Panayotakis indicated that these phenomena are closer to home than the third world, saying, “There is a very brutal assault on people's living standards. There is a liquidation of labor rights that go back more than 50 years. And of course we've seen similar kinds of things going on even in the U.S., with the attack on labor rights of the public sector workers in Wisconsin and other parts of the country.”

This bringing-home of third-world conditions has ignited a radical spirit here, said Calbos. “It was easy for the west and the 1% to stomach this happening in the developing world,” she said. “They could paternalistically blame it on lack of education. However, Greece has suddenly now shown us that the white, western, middle class is not immune to the damaging effects of the neo-liberal economic system. This should be a wake up call, a call to action, a perfect example of how capitalism and democracy are not inextricably intertwined but rather at odds with each other.”

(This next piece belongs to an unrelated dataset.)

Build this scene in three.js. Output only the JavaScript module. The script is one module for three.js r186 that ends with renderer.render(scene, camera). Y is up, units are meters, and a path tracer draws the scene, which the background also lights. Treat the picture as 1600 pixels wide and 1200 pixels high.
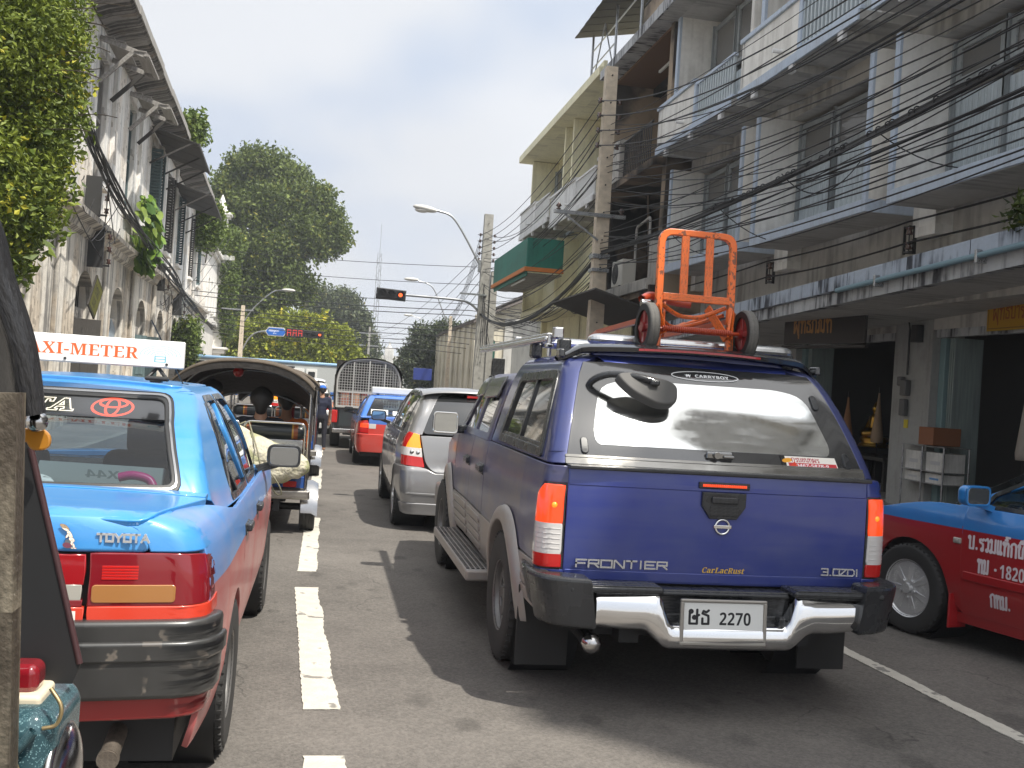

Almost no one in Greek society has suffered during the past few years as desperately as students. Said Calbos, “Students in Greece are at the heart of resistance, and I believe this is also important to the Occupy movement here in the U.S. In Greece, 50% of the population under 25 is currently unemployed. With incredible student debt, tuition hikes, and an ever-difficult job market, we in the U.S are facing many of the same obstacles.”

Rather than defaulting on the banks, the Greek government has decided to default on its people. “Basically there is an effort to push the cost of the crisis on the people least responsible for it,” said Panayotakis. “The priority in responding to the crisis has been to protect the banks and the financial sector. This is what we see in Greece and in Europe and the people who get penalized the most are ordinary workers and ordinary citizens.”

Greece, where democracy originated, was thrust into so deep a crisis by the financial crash that it abandoned democracy, turning its government over to a “technocrat” (read: banker), Lucas Papademos, formerly an ECB vice president. The result of this bloodless coup (i.e. whether Papademos' government can bring Greece back from the precipice of collapse) will reverberate worldwide, said Panayotakis. “What happens in Greece, of course, has great repercussions obviously for the European economy and, via the European economy, on the American economy and therefore the global economy.” This largely depends on the willingness of the German government, the economy of which is still strong, to help out, he explained. “There is a joke that the most dangerous opponent of President Obama is Angela Merkel. Her policies are threatening to basically throw the European economy into a meltdown, which of course would affect the rest of the world.”

And the whole world, they say, is watching.